** start Available data **

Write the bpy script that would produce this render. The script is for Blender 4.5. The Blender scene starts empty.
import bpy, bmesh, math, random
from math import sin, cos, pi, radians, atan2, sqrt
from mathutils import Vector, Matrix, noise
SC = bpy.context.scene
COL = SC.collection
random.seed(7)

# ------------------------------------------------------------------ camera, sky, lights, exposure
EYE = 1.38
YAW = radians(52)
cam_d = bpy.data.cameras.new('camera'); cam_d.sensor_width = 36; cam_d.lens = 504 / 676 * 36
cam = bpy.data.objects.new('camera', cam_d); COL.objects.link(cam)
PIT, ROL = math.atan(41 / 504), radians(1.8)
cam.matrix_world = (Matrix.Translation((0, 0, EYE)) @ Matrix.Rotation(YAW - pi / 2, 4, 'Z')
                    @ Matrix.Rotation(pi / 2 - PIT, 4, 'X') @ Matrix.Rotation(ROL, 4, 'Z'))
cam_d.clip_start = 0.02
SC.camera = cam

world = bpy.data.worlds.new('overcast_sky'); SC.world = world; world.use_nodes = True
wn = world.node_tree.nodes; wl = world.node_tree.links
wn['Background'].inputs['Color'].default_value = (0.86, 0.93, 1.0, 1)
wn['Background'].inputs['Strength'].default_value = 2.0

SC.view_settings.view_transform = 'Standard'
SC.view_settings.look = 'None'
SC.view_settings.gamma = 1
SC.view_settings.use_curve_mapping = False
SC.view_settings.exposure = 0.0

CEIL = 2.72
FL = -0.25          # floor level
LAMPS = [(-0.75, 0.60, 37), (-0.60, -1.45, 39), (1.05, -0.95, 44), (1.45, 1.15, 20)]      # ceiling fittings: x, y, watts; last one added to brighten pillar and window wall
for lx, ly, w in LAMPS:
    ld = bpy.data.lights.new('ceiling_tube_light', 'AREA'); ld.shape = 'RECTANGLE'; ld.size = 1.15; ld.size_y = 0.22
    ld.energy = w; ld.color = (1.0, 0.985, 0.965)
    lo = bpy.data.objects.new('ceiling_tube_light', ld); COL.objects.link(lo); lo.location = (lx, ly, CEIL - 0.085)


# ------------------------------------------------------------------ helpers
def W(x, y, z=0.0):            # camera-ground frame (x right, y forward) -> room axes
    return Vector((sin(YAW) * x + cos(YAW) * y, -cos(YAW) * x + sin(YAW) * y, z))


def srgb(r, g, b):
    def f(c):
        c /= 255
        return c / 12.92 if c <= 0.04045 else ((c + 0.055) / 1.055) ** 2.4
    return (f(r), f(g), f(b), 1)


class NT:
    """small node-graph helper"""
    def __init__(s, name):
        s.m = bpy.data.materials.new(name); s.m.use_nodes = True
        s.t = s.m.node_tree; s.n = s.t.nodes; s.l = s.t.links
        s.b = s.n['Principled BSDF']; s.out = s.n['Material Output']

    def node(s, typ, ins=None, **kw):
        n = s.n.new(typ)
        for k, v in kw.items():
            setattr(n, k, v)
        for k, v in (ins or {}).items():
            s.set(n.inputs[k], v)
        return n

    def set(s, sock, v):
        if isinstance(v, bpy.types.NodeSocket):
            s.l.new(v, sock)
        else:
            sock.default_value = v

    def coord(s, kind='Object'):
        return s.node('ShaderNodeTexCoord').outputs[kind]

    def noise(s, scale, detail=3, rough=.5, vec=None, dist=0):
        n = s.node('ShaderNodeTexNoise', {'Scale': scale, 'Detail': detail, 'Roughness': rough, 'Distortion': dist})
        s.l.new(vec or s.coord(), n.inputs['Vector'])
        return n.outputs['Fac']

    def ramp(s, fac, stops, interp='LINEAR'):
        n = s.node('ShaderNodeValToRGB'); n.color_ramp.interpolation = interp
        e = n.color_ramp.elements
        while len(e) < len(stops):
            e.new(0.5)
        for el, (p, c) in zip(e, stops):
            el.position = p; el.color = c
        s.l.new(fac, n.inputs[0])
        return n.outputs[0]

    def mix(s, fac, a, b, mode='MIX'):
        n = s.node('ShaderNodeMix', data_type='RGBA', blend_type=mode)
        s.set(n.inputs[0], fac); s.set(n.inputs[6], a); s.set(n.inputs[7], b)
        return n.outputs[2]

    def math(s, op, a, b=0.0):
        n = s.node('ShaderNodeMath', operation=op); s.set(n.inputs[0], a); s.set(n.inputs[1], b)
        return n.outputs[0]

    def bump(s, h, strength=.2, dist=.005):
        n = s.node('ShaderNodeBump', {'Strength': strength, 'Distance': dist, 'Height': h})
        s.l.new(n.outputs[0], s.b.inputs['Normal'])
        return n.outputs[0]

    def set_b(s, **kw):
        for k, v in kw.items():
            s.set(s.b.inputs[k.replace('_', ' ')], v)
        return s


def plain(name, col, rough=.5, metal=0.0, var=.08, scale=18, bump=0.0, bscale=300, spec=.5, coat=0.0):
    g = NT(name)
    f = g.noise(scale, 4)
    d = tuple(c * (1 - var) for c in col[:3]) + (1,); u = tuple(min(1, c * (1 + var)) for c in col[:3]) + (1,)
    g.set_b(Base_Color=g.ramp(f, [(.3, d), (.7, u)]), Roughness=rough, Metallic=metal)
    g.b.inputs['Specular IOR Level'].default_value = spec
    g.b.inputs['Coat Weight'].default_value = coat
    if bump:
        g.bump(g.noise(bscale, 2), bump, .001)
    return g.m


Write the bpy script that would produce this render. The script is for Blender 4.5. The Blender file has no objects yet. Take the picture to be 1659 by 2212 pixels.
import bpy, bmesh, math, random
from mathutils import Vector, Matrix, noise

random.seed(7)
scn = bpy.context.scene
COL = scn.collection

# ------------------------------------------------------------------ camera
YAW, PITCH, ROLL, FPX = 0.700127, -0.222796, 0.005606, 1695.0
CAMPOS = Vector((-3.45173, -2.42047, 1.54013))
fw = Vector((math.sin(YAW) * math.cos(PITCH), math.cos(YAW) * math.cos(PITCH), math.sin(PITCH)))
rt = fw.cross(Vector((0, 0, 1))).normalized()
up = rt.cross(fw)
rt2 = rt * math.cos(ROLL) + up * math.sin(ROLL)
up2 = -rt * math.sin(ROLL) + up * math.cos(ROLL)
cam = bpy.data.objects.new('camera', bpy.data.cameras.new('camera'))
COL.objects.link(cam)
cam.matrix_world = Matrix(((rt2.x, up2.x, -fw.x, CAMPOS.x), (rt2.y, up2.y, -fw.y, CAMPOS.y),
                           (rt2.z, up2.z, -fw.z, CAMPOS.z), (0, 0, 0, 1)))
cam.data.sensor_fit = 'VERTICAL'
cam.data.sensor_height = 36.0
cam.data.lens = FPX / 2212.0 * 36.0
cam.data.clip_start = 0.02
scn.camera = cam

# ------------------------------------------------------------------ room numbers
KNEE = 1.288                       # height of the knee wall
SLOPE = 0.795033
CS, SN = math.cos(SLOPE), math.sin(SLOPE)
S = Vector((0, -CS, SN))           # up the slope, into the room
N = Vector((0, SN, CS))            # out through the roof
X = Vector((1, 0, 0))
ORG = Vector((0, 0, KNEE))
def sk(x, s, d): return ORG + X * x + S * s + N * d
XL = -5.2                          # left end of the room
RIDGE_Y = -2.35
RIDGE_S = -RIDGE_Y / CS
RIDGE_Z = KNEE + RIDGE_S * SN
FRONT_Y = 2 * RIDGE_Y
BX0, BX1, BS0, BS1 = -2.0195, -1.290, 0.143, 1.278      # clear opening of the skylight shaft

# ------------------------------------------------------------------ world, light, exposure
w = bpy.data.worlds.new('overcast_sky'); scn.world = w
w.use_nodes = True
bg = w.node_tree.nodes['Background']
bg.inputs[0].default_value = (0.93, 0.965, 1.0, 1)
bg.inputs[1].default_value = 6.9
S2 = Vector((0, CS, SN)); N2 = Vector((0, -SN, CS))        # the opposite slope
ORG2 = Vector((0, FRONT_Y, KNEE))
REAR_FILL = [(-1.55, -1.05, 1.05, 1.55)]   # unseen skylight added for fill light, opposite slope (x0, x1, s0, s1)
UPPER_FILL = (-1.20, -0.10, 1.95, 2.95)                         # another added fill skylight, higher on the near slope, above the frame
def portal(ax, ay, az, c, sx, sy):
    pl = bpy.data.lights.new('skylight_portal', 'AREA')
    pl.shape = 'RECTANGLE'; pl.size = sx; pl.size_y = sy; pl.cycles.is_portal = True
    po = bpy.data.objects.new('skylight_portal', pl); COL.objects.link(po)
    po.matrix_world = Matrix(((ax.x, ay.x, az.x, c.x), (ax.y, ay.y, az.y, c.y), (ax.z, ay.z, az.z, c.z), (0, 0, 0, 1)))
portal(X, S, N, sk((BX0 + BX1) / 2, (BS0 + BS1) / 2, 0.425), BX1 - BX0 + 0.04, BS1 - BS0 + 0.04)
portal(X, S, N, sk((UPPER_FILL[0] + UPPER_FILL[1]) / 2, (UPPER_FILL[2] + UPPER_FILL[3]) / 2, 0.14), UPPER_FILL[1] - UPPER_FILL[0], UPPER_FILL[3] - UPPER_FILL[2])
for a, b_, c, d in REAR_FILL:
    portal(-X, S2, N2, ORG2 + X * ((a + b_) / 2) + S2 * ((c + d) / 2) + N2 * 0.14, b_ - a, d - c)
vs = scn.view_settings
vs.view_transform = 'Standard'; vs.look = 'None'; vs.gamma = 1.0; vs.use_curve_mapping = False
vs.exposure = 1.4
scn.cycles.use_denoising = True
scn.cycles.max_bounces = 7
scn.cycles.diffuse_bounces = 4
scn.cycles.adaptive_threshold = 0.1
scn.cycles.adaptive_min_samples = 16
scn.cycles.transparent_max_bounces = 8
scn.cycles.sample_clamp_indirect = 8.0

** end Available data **

### Directive
Copy out exactly the lines running from the one with "by 2212 pixels." to the one with "COL = scn.collection", including both ends, and nothing more.

### Result of the exercise
Write the bpy script that would produce this render. The script is for Blender 4.5. The Blender file has no objects yet. Take the picture to be 1659 by 2212 pixels.
import bpy, bmesh, math, random
from mathutils import Vector, Matrix, noise

random.seed(7)
scn = bpy.context.scene
COL = scn.collection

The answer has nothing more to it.